Advocates hit back, saying the bishops acted only under the threat of hundreds of lawsuits.

Addressing church leaders in a prayer service at Washington cathedral, Francis said they had faced the crisis "without fear of self-criticism and at the cost of mortification and great sacrifice".

"I realise how much the pain of recent years has weighed upon you and I have supported your generous commitment to bring healing to victims - in the knowledge that in healing we, too, are healed - and to work to ensure that such crimes will never be repeated," the Pope said to loud applause from the bishops.

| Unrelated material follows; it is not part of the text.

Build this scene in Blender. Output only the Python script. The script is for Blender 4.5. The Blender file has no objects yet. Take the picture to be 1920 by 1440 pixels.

But the Survivors Network of Those Abused by Priests said the bishops had displayed "cowardice and callousness" in response to victims who came forward and they "hide behind expensive lawyers and public relations professionals" instead of fully confronting the scope of the problem within the church.

Anne Barrett Doyle, co-director of BishopAccountability.org, an advocacy group that collects records on abusive priests from around the world, called the Pope's remarks "distressing and quite off-base".

Vatican spokesman the Rev Federico Lombardi defended Francis' comments, saying it was appropriate to recognise the bishops' reforms in response to the scandal given the US church is now a model for other countries to follow.

"I am not surprised there are critics that are not happy, but this is not the first time," he said.

He said the Pope cannot simply keep beating down the bishops but must offer them words of encouragement.

The abuse crisis erupted in 2002 with the case of one pedophile priest in the Archdiocese of Boston, then spread nationwide. The revelations in Boston, about guilty priests kept in ministry without any warning to parents or police, persuaded thousands of people across the country to come forward with abuse claims, prompted grand jury investigations in several states and compelled the bishops to take an inventory of how every American diocese had dealt with perpetrators and victims going back decades.